Sorry for chipping into this thread so late, the forum stopped showing my new posts.
A couple of years ago I developed (for a client) a full JADE metadata analyser which includes a JADE source code parser. This can parse any Jade code it's given (from a single method to a whole schema) into an abstract syntax tree (AST) of objects. It uses a shift-reduce parser to parse expressions (which is the trickiest part of the whole thing) and is developed in JADE as a separate schema which exports interface and a package. Once you have the AST for a method you can easily walk the tree and do all sorts of checks on it. It has been used for many things, include automated peer review (to automate mundane tasks) - it checks development standards such as:
- transient leaks, including iterator leaks, even taking into account iterators created inside nested while loops.
- poorly named variables (e.g. Booleans must start with a verb, collections with "all").
- consistent variable definitions (we don't like one line per variable definition, rather they should have more than one on a line to make the lengh of a method less).
- access modes set correctly (believe it or not there are still developers who don't see the point of "protected"!!)
- no illegal commands (like beginTransaction, we have our own version of that).
- we can detect certain contention issues, such as a foreach on a large persistent collection.

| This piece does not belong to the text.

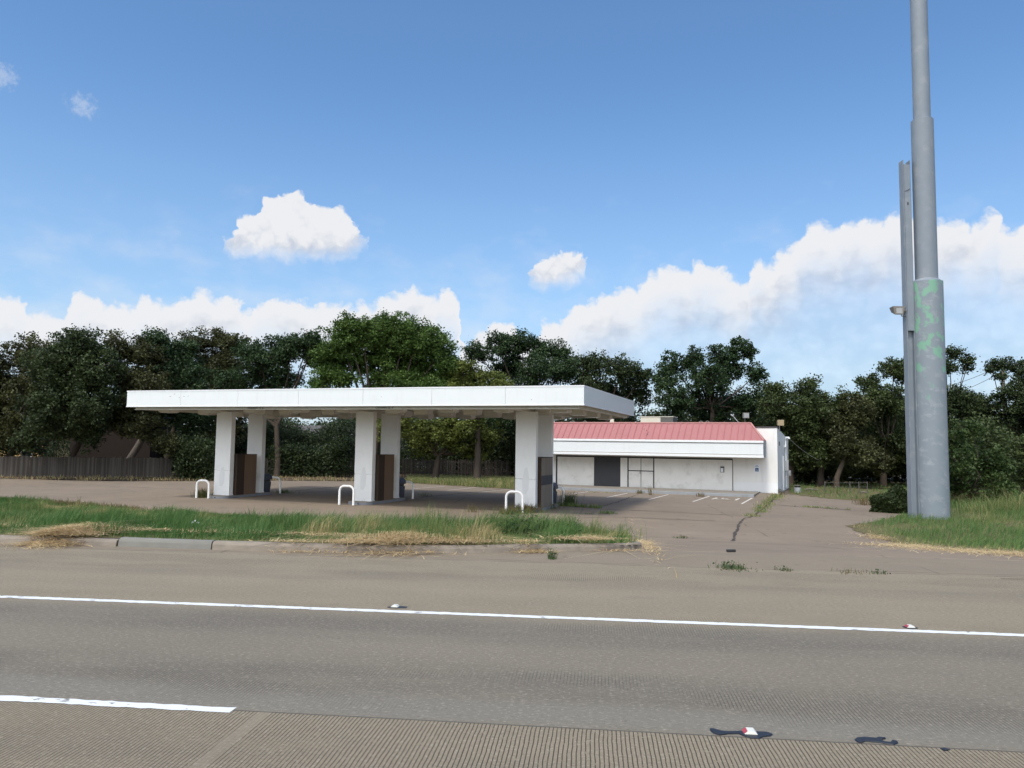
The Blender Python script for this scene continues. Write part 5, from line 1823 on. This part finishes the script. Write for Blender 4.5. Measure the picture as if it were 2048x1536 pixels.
# ------------------------------------------------------------------ trees
def tree(name, bx, depth, lobes, leaf, label, trunk_r=0.22, bark='bark', lsize=0.15, dens=1.0, fork=None, ylow=None, clump_r=0.42, per=56, zsq=0.85, lean=0.0, shell=0.3, yspread=0.75, twig=True, fwd=0.0):
    base = at_depth(bx, 900, depth)
    tr = empty(name, (base[0], depth, LOT))
    tag(tr, label, 'tree' if name != 'shrub' else 'shrub', None)
    s = depth / F_PX
    org = np.array([base[0], depth, LOT])
    C = []
    for (x, y, r) in lobes:
        p = at_depth(x, y, depth) - org
        rw = r * s
        p = at_depth(x, y, depth - fwd) - org
        p[1] += random.uniform(-yspread, yspread) * rw * 1.3
        C.append((p, rw))
    zmin = min(p[2] - r * 0.6 for p, r in C)
    zmax = max(p[2] for p, r in C)
    fz = fork if fork else max(1.2, zmin + (zmax - zmin) * 0.18)
    cxm = sum(p[0] * r for p, r in C) / sum(r for p, r in C)
    q_ = MB()
    mid = np.array([cxm * 0.35 + lean, 0, fz])
    q_.tube([(0, 0, -0.15), (0.03 + lean * 0.15, 0.02, fz * 0.35), (mid[0] * 0.6, 0.03, fz * 0.7), mid], [trunk_r * 1.35, trunk_r * 1.05, trunk_r * 0.95, trunk_r * 0.85], 9)
    twigs = []
    for (p, r) in C:
        a = mid + np.array([0, 0, random.uniform(-0.3, 0.2) * fz * 0.3])
        ctrl = a + (p - a) * 0.5 + np.array([random.gauss(0, 0.25), random.gauss(0, 0.25), -0.1 * np.linalg.norm(p - a)])
        pts = [(1 - t) ** 2 * a + 2 * t * (1 - t) * ctrl + t * t * p for t in np.linspace(0, 1, 7)]
        pts = [w_ + (np.array([random.gauss(0, 0.06) for _ in range(3)]) if 0 < i < 6 else 0) for i, w_ in enumerate(pts)]
        r0 = trunk_r * 0.55 * min(1, 0.5 + r / 2.5)
        q_.tube(pts, [r0 * (1 - 0.8 * t) for t in np.linspace(0, 1, 7)], 6, cap=False)
    allP, allT, allS = [], [], []
    for (p, r) in C:
        nc = max(6, int(13 * dens * (r / 0.55) ** 2))
        d = RNG.normal(0, 1, (nc, 3))
        d /= np.linalg.norm(d, axis=1)[:, None]
        rr = (shell + (1 - shell) * RNG.random(nc) ** 0.6)[:, None]
        rr *= (1 + 0.22 * RNG.normal(0, 1, (nc, 1)))
        d[:, 2] *= zsq
        cc = p + d * rr * r
        cs = clump_r * RNG.uniform(0.6, 1.25, nc)
        ct = RNG.normal(0, 0.17, nc)
        if twig:
            for i in range(0, nc, 3):
                e = cc[i]
                m_ = p + (e - p) * 0.5 + RNG.normal(0, 0.1, 3)
                q_.tube([p, m_, e], [0.035, 0.022, 0.008], 4, cap=False)
        m_ = per
        lp = np.repeat(cc, m_, 0) + RNG.normal(0, 0.5, (nc * m_, 3)) * np.repeat(cs, m_)[:, None] * np.array([1, 1, 0.75])
        allP.append(lp)
        allT.append(0.42 + np.repeat(ct, m_) + RNG.normal(0, 0.13, nc * m_))
        allS.append(RNG.uniform(0.65, 1.3, nc * m_) * lsize)
    q_.build('trunk', M[bark], tr, smooth=True)
    Pn, T, S = np.concatenate(allP), np.clip(np.concatenate(allT), 0, 1), np.concatenate(allS)
    k_ = Pn[:, 2] > 0.15
    leafcloud('crown', Pn[k_], S[k_], T[k_], LEAF[leaf], tr)
    return tr


T = tree
T('oak_tree', 20, 58, [(-10, 725, 42), (45, 712, 40), (92, 722, 42), (15, 785, 55), (80, 795, 50), (-55, 770, 50), (30, 850, 38), (-20, 850, 40)], 'brown', 'broad dark brownish oak at the far left edge', fwd=4.0)
T('oak_tree', 140, 56, [(150, 702, 40), (185, 697, 36), (120, 735, 42), (165, 765, 52), (215, 740, 40), (135, 815, 48), (200, 808, 48), (175, 845, 26), (110, 855, 34), (160, 870, 28), (60, 880, 28)], 'oak', 'dark oak above the plank fence, second from the left', fwd=4.0)
T('oak_tree', 255, 58, [(240, 703, 32), (283, 712, 36), (255, 760, 48), (300, 785, 45), (245, 822, 38), (215, 842, 22), (300, 850, 34), (330, 885, 28), (190, 838, 26), (265, 848, 22)], 'brown', 'brownish oak with a leaning pale trunk left of the canopy', bark='bark_pale', lean=0.5, trunk_r=0.26, fwd=4.0)
T('oak_tree', 335, 60, [(318, 692, 36), (348, 700, 34), (330, 740, 48), (372, 765, 48), (310, 810, 48), (372, 830, 45)], 'deep', 'deep green oak behind the left end of the canopy', fwd=4.0)
T('oak_tree', 435, 62, [(398, 690, 30), (435, 682, 30), (470, 692, 28), (420, 725, 42), (462, 742, 40), (410, 780, 48), (455, 800, 45), (440, 860, 45)], 'brown', 'oak with a rusty brown top behind the left of the canopy')
T('oak_tree', 556, 60, [(500, 704, 28), (538, 700, 30), (588, 690, 30), (628, 685, 26), (612, 712, 24), (560, 728, 30), (518, 748, 36), (505, 795, 36), (480, 765, 36), (545, 772, 32), (575, 760, 22), (525, 720, 32), (570, 702, 26), (610, 690, 24)], 'deep', 'thin open-crowned oak with sky showing through, left of the bright tree', dens=0.85, fork=4.2)
T('elm_tree', 745, 57, [(690, 690, 40), (735, 672, 38), (785, 668, 40), (838, 683, 42), (880, 708, 34), (665, 722, 32), (722, 722, 36), (780, 715, 48), (832, 738, 45), (885, 750, 38), (690, 760, 26), (862, 785, 38), (805, 772, 36), (662, 752, 26), (650, 735, 24), (905, 775, 30), (760, 760, 26), (835, 770, 34), (905, 735, 26), (760, 690, 40), (820, 700, 40), (655, 705, 26), (700, 655, 26), (760, 652, 30), (815, 660, 28), (860, 672, 28), (640, 770, 20)], 'bright',
  'large bright green rounded elm rising above the middle of the canopy', trunk_r=0.3, dens=1.1, fork=4.0)
T('elm_tree', 955, 56, [(945, 758, 32), (985, 765, 28), (912, 785, 32), (960, 800, 30), (925, 745, 26), (1000, 785, 26)], 'yellow', 'small yellow green elm just right of the big bright elm')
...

- poor use of literals in code (to prevent "magic" numbers from creeping in).
- ensuring that methods are too deep or too long (we consider that to be poor programming style).
- etc.
It can also be used to do bulk automated modifications to the code (and structure) or a schema. We can modify the AST for a method then extract that as an scm file and reimport it into the database. This makes bulk changes (which would otherwise take months of effort) a lot easier to deploy. It can do the kinds of checks mentioned in this forum thread. I had considered using it to extend the JADE language by adding those things that we all want (operator overloading, ++ and -- operators etc). It could fairly easily take such "advanced" code and convert it back to normal JADE. The issue is developing another mini-IDE to support this.